Pas besoin d’attendre d’avoir cent ans pour consigner des souvenirs à partager avec ses enfants ou à relire plus tard. Il y a quelques mois, Sophie m’a raconté son entrée au CP. Une histoire qui sent bon le début des années 80.
Nous partagions la même chambre ma sœur et moi. Chaque soir dans nos lits superposés, mon grand jeu était de faire sauter Magali et son matelas avec les pieds… jusqu’au jour où tout s’est désossé. Mes parents ont eu tellement peur qu’ils ne nous ont pas fait de reproches. À l’époque, on était fans de Tom-Tom et Nana dans J’aime lire. Ils faisaient n’importe quoi et nous les imitions.
Dans le même genre cata, je revois Magali soignant une angine en inhalant de l’eucalyptus une serviette sur la tête. Je lui jette mon ours en peluche. L’eau bouillante se déverse sur son pyjama qui lui colle aux jambes instantanément. Bilan, une grande culpabilité et des brûlures aux genoux qu’elle a toujours. Même si on en rigole aujourd’hui.

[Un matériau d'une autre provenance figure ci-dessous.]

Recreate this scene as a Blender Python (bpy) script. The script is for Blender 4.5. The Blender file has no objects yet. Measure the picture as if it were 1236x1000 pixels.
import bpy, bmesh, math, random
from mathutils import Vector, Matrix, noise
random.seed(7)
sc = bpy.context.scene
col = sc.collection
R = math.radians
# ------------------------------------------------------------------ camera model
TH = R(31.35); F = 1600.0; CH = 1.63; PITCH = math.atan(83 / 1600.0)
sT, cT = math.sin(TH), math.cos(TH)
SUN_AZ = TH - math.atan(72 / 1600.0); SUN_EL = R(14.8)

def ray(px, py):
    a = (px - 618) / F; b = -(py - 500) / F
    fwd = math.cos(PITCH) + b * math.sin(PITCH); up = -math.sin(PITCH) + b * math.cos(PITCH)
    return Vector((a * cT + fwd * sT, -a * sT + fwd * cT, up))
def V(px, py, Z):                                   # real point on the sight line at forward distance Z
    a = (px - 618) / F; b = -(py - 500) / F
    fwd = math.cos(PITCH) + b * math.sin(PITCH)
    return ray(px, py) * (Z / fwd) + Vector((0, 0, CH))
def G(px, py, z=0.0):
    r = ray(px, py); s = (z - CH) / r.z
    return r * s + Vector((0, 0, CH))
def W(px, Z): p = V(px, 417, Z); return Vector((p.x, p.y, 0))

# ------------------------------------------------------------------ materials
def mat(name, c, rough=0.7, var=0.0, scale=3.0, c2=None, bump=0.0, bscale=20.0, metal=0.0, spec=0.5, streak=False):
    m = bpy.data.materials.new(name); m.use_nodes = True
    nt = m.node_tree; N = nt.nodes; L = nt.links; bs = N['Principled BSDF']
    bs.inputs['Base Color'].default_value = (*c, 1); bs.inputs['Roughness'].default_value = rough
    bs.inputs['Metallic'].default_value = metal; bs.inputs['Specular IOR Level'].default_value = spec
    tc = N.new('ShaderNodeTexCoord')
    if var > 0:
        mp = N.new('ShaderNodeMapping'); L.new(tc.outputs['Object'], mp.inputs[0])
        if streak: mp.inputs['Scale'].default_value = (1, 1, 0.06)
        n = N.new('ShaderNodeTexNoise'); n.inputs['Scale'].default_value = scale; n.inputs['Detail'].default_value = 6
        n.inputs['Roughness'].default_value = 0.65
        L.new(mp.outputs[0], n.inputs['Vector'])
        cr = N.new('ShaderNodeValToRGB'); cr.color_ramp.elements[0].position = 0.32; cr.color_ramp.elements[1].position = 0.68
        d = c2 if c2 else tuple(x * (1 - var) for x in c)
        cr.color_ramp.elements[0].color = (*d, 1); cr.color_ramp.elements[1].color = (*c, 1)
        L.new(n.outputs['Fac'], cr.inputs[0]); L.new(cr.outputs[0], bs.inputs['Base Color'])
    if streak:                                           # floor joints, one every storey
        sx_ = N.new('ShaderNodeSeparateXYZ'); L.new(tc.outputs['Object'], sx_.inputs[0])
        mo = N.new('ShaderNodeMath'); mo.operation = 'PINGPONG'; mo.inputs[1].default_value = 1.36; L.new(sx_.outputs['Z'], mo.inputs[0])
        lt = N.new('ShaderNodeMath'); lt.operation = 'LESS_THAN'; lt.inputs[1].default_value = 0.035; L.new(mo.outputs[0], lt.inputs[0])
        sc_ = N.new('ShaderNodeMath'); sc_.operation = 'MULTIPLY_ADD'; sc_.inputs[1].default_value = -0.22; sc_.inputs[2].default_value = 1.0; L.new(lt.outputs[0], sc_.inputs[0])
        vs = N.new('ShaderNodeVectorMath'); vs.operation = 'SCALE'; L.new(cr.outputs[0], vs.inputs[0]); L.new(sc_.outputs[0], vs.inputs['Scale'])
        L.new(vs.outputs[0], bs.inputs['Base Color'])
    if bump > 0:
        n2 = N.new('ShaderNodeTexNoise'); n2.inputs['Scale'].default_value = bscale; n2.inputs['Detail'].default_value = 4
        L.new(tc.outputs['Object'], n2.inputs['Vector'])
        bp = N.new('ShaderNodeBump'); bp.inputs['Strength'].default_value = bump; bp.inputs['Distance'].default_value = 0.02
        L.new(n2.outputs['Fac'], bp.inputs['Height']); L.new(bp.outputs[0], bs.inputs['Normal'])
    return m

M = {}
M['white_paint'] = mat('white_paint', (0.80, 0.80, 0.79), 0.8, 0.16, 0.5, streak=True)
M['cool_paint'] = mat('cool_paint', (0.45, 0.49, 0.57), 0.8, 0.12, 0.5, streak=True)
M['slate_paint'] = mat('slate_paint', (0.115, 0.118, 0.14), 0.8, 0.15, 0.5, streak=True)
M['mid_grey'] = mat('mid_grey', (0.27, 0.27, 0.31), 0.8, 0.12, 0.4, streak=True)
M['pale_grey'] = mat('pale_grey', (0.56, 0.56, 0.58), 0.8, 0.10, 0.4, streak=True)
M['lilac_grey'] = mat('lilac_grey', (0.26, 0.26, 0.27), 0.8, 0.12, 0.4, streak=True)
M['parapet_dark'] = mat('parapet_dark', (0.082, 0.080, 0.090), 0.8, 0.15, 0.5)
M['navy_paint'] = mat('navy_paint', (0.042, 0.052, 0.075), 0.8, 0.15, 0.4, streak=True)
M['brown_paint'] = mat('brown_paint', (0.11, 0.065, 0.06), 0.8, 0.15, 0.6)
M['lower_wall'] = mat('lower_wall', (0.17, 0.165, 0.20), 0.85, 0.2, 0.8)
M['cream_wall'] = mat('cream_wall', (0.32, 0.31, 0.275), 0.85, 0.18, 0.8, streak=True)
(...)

David, mon frère a trois ans de plus que moi. Malgré des terreurs nocturnes, il me laisse une image de « grand protecteur ». Avec ce côté bourrin des grands frères. Magali et lui passent leur temps à se titiller. Moi, il me laisse tranquille. Je suis la gentille petite sœur. Gentille jusqu’à un certain point bien sûr. Avec ma sœur toujours, nous profitons d’un week-end pour glisser une lettre anonyme dans la boîte d’une « copine » de classe qui habite le lotissement. Disons un truc pas très gentil où on la traite de grosse et de serpent à lunettes avec des lettres découpées dans un journal. Le lendemain, son père sonne et on a peur qu’il nous tape dessus. Finalement, il se contente de nous faire comprendre que ce n’est pas très urbain. De Tom-Tom et Nana, nous gardons aussi le meilleur. Comme cette fois où l’on a tout rangé dans la maison en posant de petits papiers sur chaque lit. Ce sont des bons souvenirs. À mon tour, j’ai souvent lu des J’aime lire à mes enfants.
À l’école, c’étaient aussi les 400 Coups : une odeur de craie, une maîtresse qui nous tape sur les doigts, une autre qui nous emmène à la plage une amie et moi. J’étais bonne élève. Studieuse. J’ai le sentiment qu’on passait notre temps à apprendre des poésies. Je serais incapable d’en réciter une aujourd’hui.
Marcel et bretelles
Les week-ends sont sportifs. Mon père aime la voile, la rando. Nous organisons des soirées avec une ribambelle de gamins qui aiment jouer à se faire peur. Nous regardons le Voyageur, une série dans laquelle un mec, baluchon sur le dos, se déplace d’un crime à l’autre. Ces rencontres sont toujours l’occasion de découvrir de nouveaux jeux typiques de l’époque : Puissance 4 (j’étais nulle), le Mikado, Docteur Maboul, Hippos gloutons. Les adultes font leur vie et nous sommes livrés à nous-mêmes. C’est quelque chose que je crois avoir reproduit avec mes enfants.
En semaine, la télé est éteinte. Sauf pendant Benny Hill. Nous ne sommes pas forcément au courant de l’actualité. Mes parents – un prof, une assistante sociale – sont de gauche, mais la politique nous passe au-dessus de la tête. Mes rares souvenirs sur le sujet sont plus chez mes grands-parents. Elle est communiste, lui de droite. Après un repas arrosé, les discussions s’animent.
Les vacances, c’est le plus souvent un mois à Sainte-Foy-la-Grande : pêche, baignade dans la piscine à boudins. Ma grand-mère cuisine. Mon grand-père invente des histoires pour nous endormir. Longtemps boucher, il a deux doigts coupés qu’il fait disparaître grâce à des tours de magie. Avec son marcel et ses bretelles, je le vois encore nous faire un signe de croix sur le front avec ces deux doigts coupés au moment de nous coucher. Avec mes parents, nous partons également en camping-car. En France, en Espagne, au bout du monde. Les souvenirs de ces escapades, c’est la musique : Brel, Brassens, Renaud. Les mini-fugues aussi. La chaleur est un bon prétexte pour ouvrir le coffre et se tailler discrètement rejoindre mon frère qui dort dans une tente à proximité.